The image is hypnotic. And now I have found it for real - in Thailand, on Koh Samui, an island in the Gulf of Thailand just 90 minutes by air from Bangkok and across the southern peninsula from the better-known, more commercialized Phuket. Based on a Thai colleague's recommendation, I went to The Tongsai Bay, an eco-friendly colony of cottages and low buildings barely displacing the lush greenery on the hills of the island's northeast corner.
Koh Samui (Koh means island in Thai) is roughly the size of Martha's Vineyard, with a thick ridge of mountains marching across its core and dozens of miles of beaches orbiting the coast. Above it all, a crown of coconut palms. Once a backpacker's secret with cheap beachfront digs, Samui now draws nearly a million tourists a year, mostly Europeans, to scores of hotels, resorts and restaurants. If nonstop seashore and hot, sunny days are not enough, you can disco till dawn, go snorkeling or kayaking, ride an elephant to a waterfall, get a custom-fit silk dress or climb the steps to a four-story-high statue of Buddha. Or so I heard. I saw almost none of this except Big Buddha - impossible to miss during the 15-minute drive from the airport - because from the moment I arrived inside the gate of the secluded, botanically blessed resort, I never left Tongsai Bay's grounds.In a nation whose entire culture seems to tease the senses, this 25-acre haven has tamed the best of nature. In the open-air lobby, shaped like a giant tent, I felt the brush of a warm breeze and inhaled the fragrance of sweet flowers. A chirping chorus of yellow-breasted birds flitted about. The welcome drink was a tangy surprise: a rosy concoction of dried chrysanthemum, roselle (a kind of hibiscus) and pandanus leaves, with lime juice and other exotic ingredients. I felt soothed and energized all at once. And instantly headed for the water.
The main pool, the social heart of the resort, is filled with seawater, half a football field long and shaped like a figure eight with a teak bridge bisecting its center and crushed blue rocks lining its floor. The sides of the pool slope down gradually, so entering the water was a slow glide into serenity. Buoyed by the salt and lured by the unusual distance, I churned through the water, immersed in azure.
A few hundred yards away, hidden behind a hill and dug into a cliff, is the second pool, a freshwater rectangle with a vanishing edge that makes it seem suspended above the sea. The illusion is enhanced by the way the rim slices objects in the distance: I saw sails but not boats in the gulf; tops but not trunks of palms; heads but not bodies of people walking by.
This pool is smaller (25 meters) and the mood decidedly more serious. Signs request "quietness" and no diving, please. The surface looked like glass and the water felt like liquid silk.
And then there was the ocean: a 650-foot crescent beyond a gently curving beach, billed as the only such private hotel coastline on all of Samui.
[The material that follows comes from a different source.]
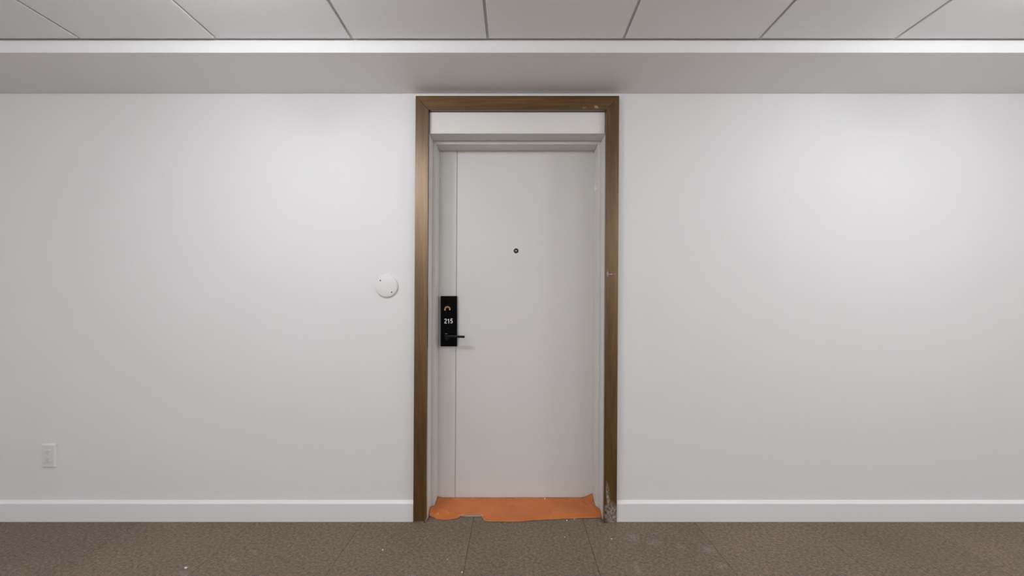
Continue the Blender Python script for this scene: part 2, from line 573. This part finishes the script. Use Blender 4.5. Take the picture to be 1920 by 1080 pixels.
# ------------------------------------------------------------------ orange protective film over the threshold
def lerp_tab(tab, x):
    if x <= tab[0][0]:
        return tab[0][1]
    for (a, va), (b_, vb) in zip(tab, tab[1:]):
        if x <= b_:
            t = (x - a) / (b_ - a)
            t = t * t * (3 - 2 * t)
            return va + (vb - va) * t
    return tab[-1][1]

def build_film():
    bm = bmesh.new()
    NU, NV = 150, 30
    # lower hem as measured along the doorway (pixel column -> pixel row)
    hem = [(804, 968.0), (812, 970.0), (822, 973.5), (840, 974.8), (856, 972.5), (866, 967.2), (884, 965.8), (899, 966.2),
           (903, 969.5), (909, 976.5), (925, 977.8), (960, 978.4), (978, 977.6), (1000, 975.4), (1030, 974.0), (1062, 972.4),
           (1100, 971.6), (1125, 970.4)]
    grid = []
    for i in range(NU + 1):
        u = i / NU
        col = []
        hp = 804 + u * (1125.5 - 804)               # column at the front edge
        hy = lerp_tab(hem, hp)
        front_y, front_z = 0.034, 0.0135
        for j in range(NV + 1):
            v = j / NV
            if v < 0.72:                            # lying on the saddle
                t = v / 0.72
                y = YD - 0.003 + (front_y - (YD - 0.003)) * t
                z = 0.0275 + (front_z - 0.0275) * min(1, t * 1.15)
                half_back, half_front = OH - ST - 0.0015, OH - 0.002
                half = half_back if y > YR - 0.002 else half_front
                # the film narrows a little unevenly towards the door
                half_s = half_back + (half_front - half_back) * min(1, max(0, (YR + 0.004 - y) / 0.030))
                x = (2 * u - 1) * half_s + sh(0)
                # the edges curl up against the jambs
                el = max(0.0, 1 - u / 0.045)
                er = max(0.0, 1 - (1 - u) / 0.075)
                z += el ** 2 * (0.006 + 0.016 * math.exp(-((t - 0.82) / 0.16) ** 2))
                z += er ** 1.6 * (0.024 * math.exp(-((t - 0.0) / 0.22) ** 2) + 0.010 * math.exp(-((t - 0.7) / 0.3) ** 2))
                wr = noise.noise((x * 5, y * 22, 1.3)) * 0.0016 + noise.noise((x * 14, y * 30, 4.1)) * 0.0008
                # diagonal creases at both front corners
                for (cx_, cy_, ang, amp, wid, ln) in ((-0.40, 0.062, -0.55, 0.0045, 0.007, 0.05), (-0.435, 0.05, -0.9, 0.004, 0.006, 0.04),
                                                      (-0.37, 0.05, -0.25, 0.003, 0.006, 0.05), (0.40, 0.125, -0.9, 0.0035, 0.006, 0.045),
                                                      (0.445, 0.09, -1.3, 0.003, 0.007, 0.05), (-0.335, 0.115, -0.2, 0.002, 0.005, 0.02)):
                    dx, dy = x - cx_, y - cy_
                    a_ = dx * math.cos(ang) + dy * math.sin(ang)
                    p_ = -dx * math.sin(ang) + dy * math.cos(ang)
                    wr += 2.2 * amp * math.exp(-(p_ / wid) ** 2) * math.exp(-(a_ / ln) ** 2)
                z = max(z + wr * min(1, t * 4 + 0.1), 0.0115)
            else:                                   # falling over the front edge on to the carpet
                t = (v - 0.72) / 0.28
                px_half = OH - 0.002
                x = (2 * u - 1) * px_half + sh(0)
                k_floor = (hy - 566) / (ZC - 0.003)
                y_floor = F / k_floor - D
                if y_floor < front_y - 0.003:       # reaches the carpet and runs out over it
                    ty, tz = y_floor, 0.003
                else:                               # ends above the carpet
                    ty = front_y - 0.003
                    tz = max(0.004, ZC - (hy - 566) * (D + ty) / F)
                b_ = math.sin(t * math.pi)
                fl_ = noise.noise((x * 11, 7.7, 0)) * 0.004
                y = front_y + (ty - front_y) * t - b_ * (0.002 + max(0, fl_))
                z = front_z + (tz - front_z) * (t ** 0.8) + b_ * fl_ * 0.6
                z = max(z, 0.003)
            col.append(bm.verts.new((x, y, z)))
        grid.append(col)
    for i in range(NU):
        for j in range(NV):
            bm.faces.new((grid[i][j], grid[i + 1][j], grid[i + 1][j + 1], grid[i][j + 1]))
    return bm
film = link('floor_film', build_film(), M_film, smooth=True)
sol = film.modifiers.new('thickness', 'SOLIDIFY')
sol.thickness = 0.0008
sol.offset = 1
tag(film, 'crumpled orange plastic protective film over the door threshold', 'plastic film')

# ------------------------------------------------------------------ round cover plate left of the door
cx, _, cz = pw(724.6, 536.4, -0.008)
root = empty('cover_plate', (cx, 0, cz))
tag(root, 'round white blank cover plate with two screws beside the door frame', 'cover plate')
R = 21.3 / (F / (D - 0.008))
link('disc', lathe_y([(R - 0.001, -0.0002), (R, -0.003), (R - 0.0005, -0.007), (R - 0.003, -0.0098), (R - 0.008, -0.0112), (R * 0.5, -0.0125), (0, -0.013)], 0, 0, 72), M_plastic, root, smooth=True)
for (px_, py_) in ((713.2, 526), (734.3, 547.9)):
    qx, _, qz = pw(px_, py_, -0.012)
    s = link('screw', lathe_y([(0.0036, -0.0105), (0.0036, -0.0128), (0.0026, -0.0134), (0, -0.0136)], qx - cx, qz - cz, 16), M_screw, root, smooth=True)

# ------------------------------------------------------------------ wall outlet low on the left
ox, _, oz = pw(94.2, 853.6, 0.0)
root = empty('wall_outlet', (ox, 0, oz))
tag(root, 'white rectangular outlet plate low on the wall above the left baseboard', 'outlet')
W0, W1, H0, H1, T = 0.0385, 0.0315, 0.0635, 0.0590, 0.011
bm = bmesh.new()
ring = []
for (w, hh, y) in ((W0, H0, -0.0002), (W0, H0, -0.003), (W1, H1, -T)):
    ring.append([bm.verts.new((sx * w, y, sz * hh)) for sx, sz in ((-1, -1), (1, -1), (1, 1), (-1, 1))])
for a, b in zip(ring, ring[1:]):
    for i in range(4):
        bm.faces.new((a[i], a[(i + 1) % 4], b[(i + 1) % 4], b[i]))
bm.faces.new(ring[-1])
bm.faces.new(ring[0][::-1])
bmesh.ops.bevel(bm, geom=list(bm.edges), offset=0.001, segments=1, affect='EDGES')
link('plate', bm, M_outlet, root)
dev = link('receptacle', bx(-0.020, 0.020, -T - 0.0028, -T + 0.001, -0.034, 0.034, bev=0.0012), M_outlet, root)
YO = -T - 0.0028
link('test_button', bx(-0.006, 0.006, YO - 0.0015, YO + 0.0005, 0.0020, 0.0075, bev=0.0006), M_outlet, dev)
link('reset_button', bx(-0.006, 0.006, YO - 0.0015, YO + 0.0005, -0.0065, -0.0010, bev=0.0006), M_outlet, dev)
for zc_ in (0.0195, -0.0195):
    for dx in (-0.0065, 0.0065):
        link('slot', bx(dx - 0.0009, dx + 0.0009, YO - 0.0002, YO + 0.001, zc_ - 0.002, zc_ + 0.005), M_grey_print, dev)
    link('ground_hole', lathe_y([(0.0022, YO + 0.001), (0.0022, YO - 0.0002), (0, YO - 0.0002)], 0, zc_ - 0.0075, 12), M_grey_print, dev)

# ------------------------------------------------------------------ ceiling lights just above the frame, plus added fill lights farther back
def lamp(x, y, label):
    r = empty('ceiling_light', (x, y, ZT))
    tag(r, label, 'ceiling light', 'round surface-mounted ceiling lights')
    def lathe_z(prof, n=48):
        bm = lathe_y([(a, -b) for a, b in prof], 0, 0, n)
        for v in bm.verts:
            v.co = Vector((v.co.x, v.co.z, -v.co.y))
        return bm
    DROP = 0.066
    link('canopy', lathe_z([(0.0, -0.0003), (0.060, -0.0003), (0.060, -0.006), (0.052, -0.010), (0.016, -0.012), (0.016, -DROP)], 32), M_plastic, r, smooth=True)
    link('rim', lathe_z([(0.010, -DROP), (0.152, -DROP), (0.152, -DROP - 0.008), (0.148, -DROP - 0.010), (0.140, -DROP - 0.010)]), M_plastic, r, smooth=True)
    em = bpy.data.materials.get('lamp_diffuser')
    if em is None:
        em = bpy.data.materials.new('lamp_diffuser')
        em.use_nodes = True
        t = em.node_tree
        t.nodes.clear()
        e = t.nodes.new('ShaderNodeEmission')
        e.inputs[0].default_value = (*LAMP_COL, 1)
        e.inputs[1].default_value = LAMP
        out = t.nodes.new('ShaderNodeOutputMaterial')
        t.links.new(e.outputs[0], out.inputs[0])
    prof = [(0.139, -DROP - 0.009)]
    for i in range(1, 6):
        a = i / 5 * math.pi / 2
        prof.append((0.139 * math.cos(a) ** 0.7 if i < 5 else 0, -DROP - 0.009 - 0.115 * math.sin(a)))
    link('diffuser', lathe_z(prof, 24), em, r, smooth=True)
    return r
LY1 = -1.13
lamp(-1.04, LY1, 'round dome ceiling light above the wall left of the door')
lamp(2.02, LY1, 'round dome ceiling light above the wall right of the door')
lamp(5.08, LY1, 'round dome ceiling light near the right end of the door wall')
for y_, row in ((-2.66, 'behind the camera'), (-4.18, 'by the far wall')):  # unseen extra rows, added as soft fill to even out the door wall
    for x_, col_ in ((-3.95, 'farthest left'), (-1.04, 'second from the left'), (2.02, 'third from the left'), (5.08, 'farthest right')):
        lamp(x_, y_, 'round dome fill light added ' + row + ', ' + col_)

# ------------------------------------------------------------------ white paint chips lying about
def chip(px_, py_, r, label, y=None, z=0.0):
    if y is None:
        x, yy, _ = fl(px_, py_)
    else:
        x, yy, z = y
    b = bmesh.new()
    random.seed(int(px_))
    n = 6
    pts = [(r * random.uniform(0.6, 1.1) * math.cos(2 * math.pi * i / n), r * random.uniform(0.5, 1.0) * math.sin(2 * math.pi * i / n)) for i in range(n)]
    prism(pts, 'z', 0, r * 0.7, bm=b)
    o = link('paint_chip', b, M_chip)
    o.location = (x, yy, z)
    tag(o, label, 'paint chip', 'white paint chips on the floor')
chip(348.5, 1065.5, 0.0062, 'largest white paint chip, on the carpet below the left wall')
chip(717.5, 1031.5, 0.0045, 'white paint chip on the carpet below the left baseboard near the door')
chip(838.5, 1049, 0.0026, 'faint small white chip on the carpet left of the carpet joint')
chip(866, 1073.5, 0.0042, 'white paint chip right beside the carpet joint at the bottom edge')
chip(1058.7, 1007.5, 0.0032, 'small white chip on the middle carpet tile before the door')
chip(1146.5, 1011, 0.0040, 'white paint chip on the carpet in front of the right door casing')
chip(1063, 976.3, 0.0045, 'white paint chip just below the front edge of the orange film')
chip(1077, 974, 0.0030, 'small white chip touching the front edge of the orange film')
chip(1023.5, 937, 0.0050, 'white paint chip lying on the orange film', y=(0.178, 0.170, 0.0262))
The water was choppy on my first day but perfectly swimmable the rest, especially once I realized that the coarse sand floor drops off quickly and plunges you directly into the brine.
Each day I got lost in the aquamarine worlds, spending nearly an hour per swim beneath radiant blue skies. Although the hotel had plenty of guests and I was traveling with a friend, I nearly always swam alone. Once I shared the freshwater pool with a Japanese family and their two enchanting children; once a young couple from England hung out beneath the bridge of the saltwater pool, drifting aside as I passed by. A few swimmers joined me in the surf. But most of the guests seemed to prefer the lounge chairs, cushioned chaises beneath canvas umbrellas with a little holder for the flag. Wave it, and a waiter comes by to bring you drinks, food, or towels. Nature may rule the senses at Tongsai Bay, but the superb staff takes care of everything else.
Meals were equally impressive. At the elaborate breakfast buffet in the main dining room, attached to the lobby and overlooking the ocean, I bypassed the trays of mango, papaya and pineapple to feast on pomelo, a giant ancestor of our grapefruit that tastes sweeter and has more texture. Lunch was at the beach, in the pavilion called Floyd's Beach Bistro, where salads and burgers were heated up with Thai spices. And after drinks at the alfresco bar (the piƱa coladas and other tropical potions were blissfully free of paper umbrellas) dinner was available at three locations.
The indulgence never stopped. Tucked among the bungalows in a huddle of cottages is the independently operated Prana Spa, with a sumptuous assortment of rubs, treatments and herbal potions. I got hooked on the entryway, a "walk on water" atop carved concrete stepping stones that makes you believe you are crossing into a fairy tale. Then I signed up for a Thai massage and a head and neck version, both delivered in a masterly way by small, silent women. So complete was the comfort, I never turned on the TV in my room and even rarely took advantage of the Internet connection at the beachside computers!